Reproduce the listing below exactly, minus its pictures.

• Entries with scene source code
════════════════

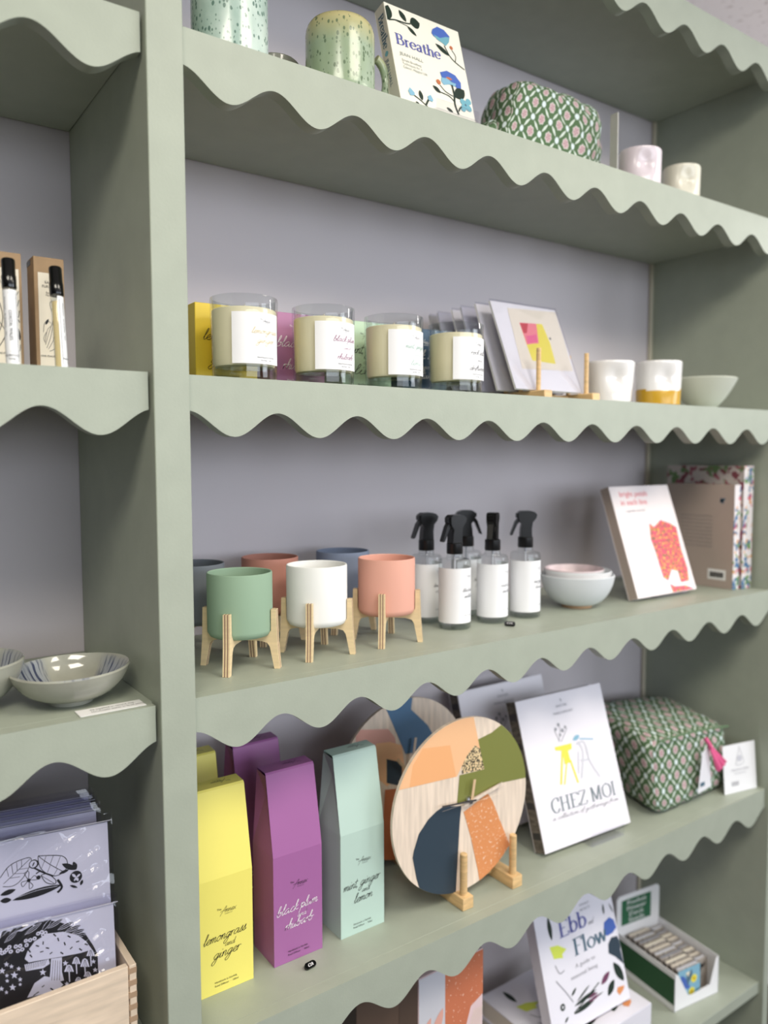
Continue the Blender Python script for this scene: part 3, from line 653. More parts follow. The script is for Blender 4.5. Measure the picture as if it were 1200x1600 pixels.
# ------------------------------------------------------------------ bowls, cups and mugs
def bowl(name, label, loc, R_, H, foot, mo, mi, cat='bowl', group=None, wob=0.0, tilt=(0,0,0), thick=.0035, footm=None, ell=(1,1), ph=0.0, cone=0.25):
    t = thing(name, label, cat, loc, tilt, group); b = MB()
    out = [(.0001,.0015),(foot*.86,.0015),(foot*.9,0),(foot,0),(foot*1.02,.0045)]; n = 12
    prof = []
    for i in range(1, n+1): s = i/n; prof.append((foot*1.02+(R_-foot*1.02)*((1-cone)*math.sin(s*PI/2)**.85+cone*s), .0045+(H-.0045)*(s**(1.7-.6*cone))))
    inn = [(r-thick, z+thick*.35) for r, z in prof[::-1]][1:] + [(foot*.6,.0085),(.0001,.0082)]
    full = out+prof+[(R_-thick*.4, H+thick*.45)]+inn; no = len(out)+len(prof)
    def warp(p, a, r):
        s = max(0, (p[2]-.004)/H); q = 1+wob*s*(math.sin(2*a+ph)*.6+math.sin(3*a+1.3+ph)*.5+math.sin(5*a)*.2)
        return (p[0]*q*(1+(ell[0]-1)*s), p[1]*q*(1+(ell[1]-1)*s), p[2]+wob*.12*s*s*math.sin(2*a+.7+ph)*R_*2)
    b.lathe(full, mo, 72, warp=warp, matf=lambda i, j: (footm if (footm and i < 4) else (mo if i < no-1 else mi))); b.build('bowl_body', t); return t
bowl('bowl', 'grey glazed bowl with wavy rim and blue ink streaks inside, beside a paper strip', (-.1010, .0640, SH['C']+.0002), .0545, .0335, .0210, 'bowl_outer', 'bowl_glaze', wob=.035, ell=(1.06, .98))
bowl('bowl', 'grey bowl with blue streaks cut off by the left edge of the photo', (-.1930, .1000, SH['C']+.0002), .0560, .0450, .0230, 'bowl_outer', 'bowl_glaze', wob=.02, ph=1.5)
G3 = 'nested ceramic bowls'
bowl('bowl', 'pale blue-white bowl with unglazed foot, lowest of the nested stack', (.6905, .1020, SH['C']+.0002), .0590, .0520, .0235, 'bowl_pale', 'bowl_pale', group=G3, footm='bowl_foot', wob=.004)
bowl('bowl', 'white bowl nested inside the pale blue one, middle of the stack', (.6915, .1010, SH['C']+.0135), .0530, .0450, .0200, 'cup_white', 'bowl_pale', group=G3, wob=.004)
bowl('bowl', 'pink-lined small bowl, topmost of the nested stack', (.6880, .1060, SH['C']+.0270), .0475, .0340, .0175, 'cup_white', 'bowl_pink', group=G3, wob=.006)
bowl('bowl', 'sage white ribbed bowl at the right end of the candle shelf', (.9610, .0600, SH['B']+.0002), .0560, .0520, .0220, 'bowl_sage', 'bowl_sage', cone=.8)

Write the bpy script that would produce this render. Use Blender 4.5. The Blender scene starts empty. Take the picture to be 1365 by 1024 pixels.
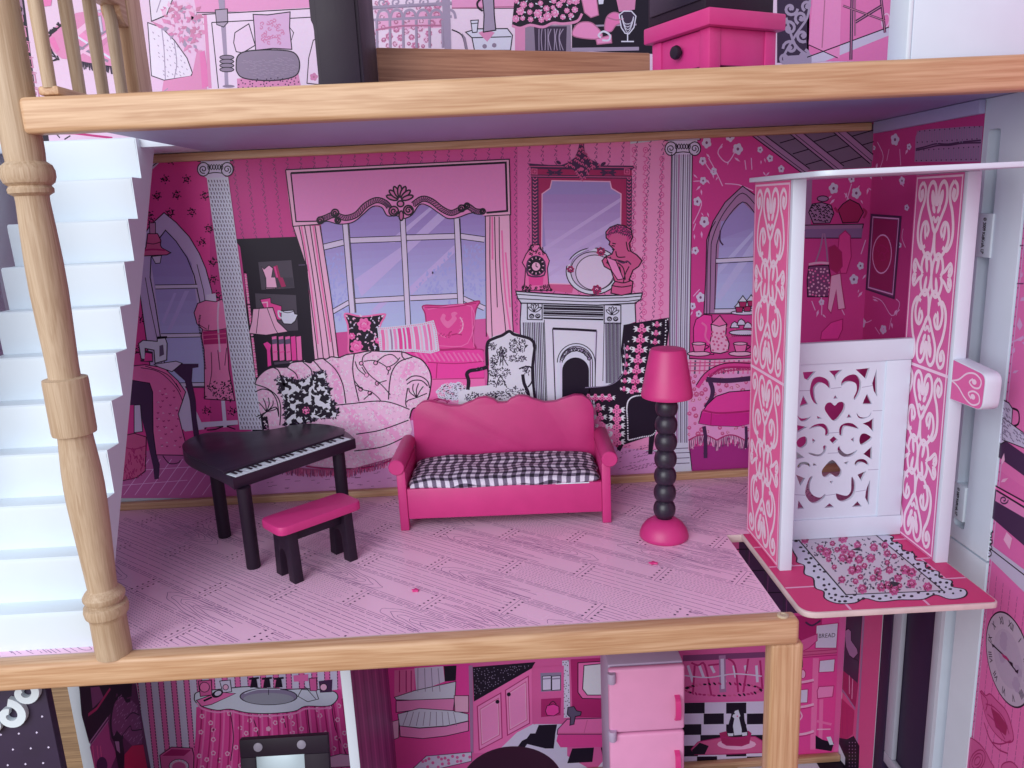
import bpy, bmesh, math, random
import numpy as np
from mathutils import Vector, Matrix, Euler
from mathutils.geometry import tessellate_polygon
random.seed(7)
sc = bpy.context.scene
COL = sc.collection
# ------------------------------------------------------------ camera
YAW, PIT, ROL, FPX = math.radians(1.2819), math.radians(13.0463), math.radians(-2.6751), 1032.93
CAM = Vector((0.0, -0.85, 0.32))
fwd = Vector((math.sin(YAW)*math.cos(PIT), math.cos(YAW)*math.cos(PIT), -math.sin(PIT)))
r0 = Vector((math.cos(YAW), -math.sin(YAW), 0.0)); u0 = r0.cross(fwd)
rgt = r0*math.cos(ROL) + u0*math.sin(ROL); upv = rgt.cross(fwd)
cd = bpy.data.cameras.new('camera'); cam = bpy.data.objects.new('camera', cd); COL.objects.link(cam)
cam.matrix_world = Matrix(((rgt.x, upv.x, -fwd.x, CAM.x), (rgt.y, upv.y, -fwd.y, CAM.y), (rgt.z, upv.z, -fwd.z, CAM.z), (0, 0, 0, 1)))
cd.sensor_width = 36.0; cd.lens = 36.0*FPX/1365.0; cd.clip_start = 0.01; cd.clip_end = 60.0
sc.camera = cam
# ------------------------------------------------------------ world and lamps (indoor: a dim room and one big window)
wd = bpy.data.worlds.new('World'); sc.world = wd; wd.use_nodes = True
bg = wd.node_tree.nodes['Background']; bg.inputs[0].default_value = (0.88, 0.90, 1.0, 1); bg.inputs[1].default_value = 0.68
def area(name, loc, target, sx, sy, power, col):
    l = bpy.data.lights.new(name, 'AREA'); l.shape = 'RECTANGLE'; l.size = sx; l.size_y = sy; l.energy = power; l.color = col
    o = bpy.data.objects.new(name, l); COL.objects.link(o); o.location = loc
    o.rotation_euler = (Vector(target)-Vector(loc)).to_track_quat('-Z', 'Y').to_euler()
    return o
area('window_light', (-0.90, -1.72, 0.78), (0.0, -0.1, 0.06), 1.4, 1.5, 28.0, (0.95, 0.98, 1.0))
sc.view_settings.view_transform = 'Standard'; sc.view_settings.look = 'None'
sc.view_settings.exposure = 0.12; sc.view_settings.gamma = 1.0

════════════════

• TASK ANSWER
Continue the Blender Python script for this scene: part 3, from line 653. More parts follow. The script is for Blender 4.5. Measure the picture as if it were 1200x1600 pixels.
# ------------------------------------------------------------------ bowls, cups and mugs
def bowl(name, label, loc, R_, H, foot, mo, mi, cat='bowl', group=None, wob=0.0, tilt=(0,0,0), thick=.0035, footm=None, ell=(1,1), ph=0.0, cone=0.25):
    t = thing(name, label, cat, loc, tilt, group); b = MB()
    out = [(.0001,.0015),(foot*.86,.0015),(foot*.9,0),(foot,0),(foot*1.02,.0045)]; n = 12
    prof = []
    for i in range(1, n+1): s = i/n; prof.append((foot*1.02+(R_-foot*1.02)*((1-cone)*math.sin(s*PI/2)**.85+cone*s), .0045+(H-.0045)*(s**(1.7-.6*cone))))
    inn = [(r-thick, z+thick*.35) for r, z in prof[::-1]][1:] + [(foot*.6,.0085),(.0001,.0082)]
    full = out+prof+[(R_-thick*.4, H+thick*.45)]+inn; no = len(out)+len(prof)
    def warp(p, a, r):
        s = max(0, (p[2]-.004)/H); q = 1+wob*s*(math.sin(2*a+ph)*.6+math.sin(3*a+1.3+ph)*.5+math.sin(5*a)*.2)
        return (p[0]*q*(1+(ell[0]-1)*s), p[1]*q*(1+(ell[1]-1)*s), p[2]+wob*.12*s*s*math.sin(2*a+.7+ph)*R_*2)
    b.lathe(full, mo, 72, warp=warp, matf=lambda i, j: (footm if (footm and i < 4) else (mo if i < no-1 else mi))); b.build('bowl_body', t); return t
bowl('bowl', 'grey glazed bowl with wavy rim and blue ink streaks inside, beside a paper strip', (-.1010, .0640, SH['C']+.0002), .0545, .0335, .0210, 'bowl_outer', 'bowl_glaze', wob=.035, ell=(1.06, .98))
bowl('bowl', 'grey bowl with blue streaks cut off by the left edge of the photo', (-.1930, .1000, SH['C']+.0002), .0560, .0450, .0230, 'bowl_outer', 'bowl_glaze', wob=.02, ph=1.5)
G3 = 'nested ceramic bowls'
bowl('bowl', 'pale blue-white bowl with unglazed foot, lowest of the nested stack', (.6905, .1020, SH['C']+.0002), .0590, .0520, .0235, 'bowl_pale', 'bowl_pale', group=G3, footm='bowl_foot', wob=.004)
bowl('bowl', 'white bowl nested inside the pale blue one, middle of the stack', (.6915, .1010, SH['C']+.0135), .0530, .0450, .0200, 'cup_white', 'bowl_pale', group=G3, wob=.004)
bowl('bowl', 'pink-lined small bowl, topmost of the nested stack', (.6880, .1060, SH['C']+.0270), .0475, .0340, .0175, 'cup_white', 'bowl_pink', group=G3, wob=.006)
bowl('bowl', 'sage white ribbed bowl at the right end of the candle shelf', (.9610, .0600, SH['B']+.0002), .0560, .0520, .0220, 'bowl_sage', 'bowl_sage', cone=.8)

Write the bpy script that would produce this render. Use Blender 4.5. The Blender scene starts empty. Take the picture to be 1365 by 1024 pixels.
import bpy, bmesh, math, random
import numpy as np
from mathutils import Vector, Matrix, Euler
from mathutils.geometry import tessellate_polygon
random.seed(7)
sc = bpy.context.scene
COL = sc.collection
# ------------------------------------------------------------ camera
YAW, PIT, ROL, FPX = math.radians(1.2819), math.radians(13.0463), math.radians(-2.6751), 1032.93
CAM = Vector((0.0, -0.85, 0.32))
fwd = Vector((math.sin(YAW)*math.cos(PIT), math.cos(YAW)*math.cos(PIT), -math.sin(PIT)))
r0 = Vector((math.cos(YAW), -math.sin(YAW), 0.0)); u0 = r0.cross(fwd)
rgt = r0*math.cos(ROL) + u0*math.sin(ROL); upv = rgt.cross(fwd)
cd = bpy.data.cameras.new('camera'); cam = bpy.data.objects.new('camera', cd); COL.objects.link(cam)
cam.matrix_world = Matrix(((rgt.x, upv.x, -fwd.x, CAM.x), (rgt.y, upv.y, -fwd.y, CAM.y), (rgt.z, upv.z, -fwd.z, CAM.z), (0, 0, 0, 1)))
cd.sensor_width = 36.0; cd.lens = 36.0*FPX/1365.0; cd.clip_start = 0.01; cd.clip_end = 60.0
sc.camera = cam
# ------------------------------------------------------------ world and lamps (indoor: a dim room and one big window)
wd = bpy.data.worlds.new('World'); sc.world = wd; wd.use_nodes = True
bg = wd.node_tree.nodes['Background']; bg.inputs[0].default_value = (0.88, 0.90, 1.0, 1); bg.inputs[1].default_value = 0.68
def area(name, loc, target, sx, sy, power, col):
    l = bpy.data.lights.new(name, 'AREA'); l.shape = 'RECTANGLE'; l.size = sx; l.size_y = sy; l.energy = power; l.color = col
    o = bpy.data.objects.new(name, l); COL.objects.link(o); o.location = loc
    o.rotation_euler = (Vector(target)-Vector(loc)).to_track_quat('-Z', 'Y').to_euler()
    return o
area('window_light', (-0.90, -1.72, 0.78), (0.0, -0.1, 0.06), 1.4, 1.5, 28.0, (0.95, 0.98, 1.0))
sc.view_settings.view_transform = 'Standard'; sc.view_settings.look = 'None'
sc.view_settings.exposure = 0.12; sc.view_settings.gamma = 1.0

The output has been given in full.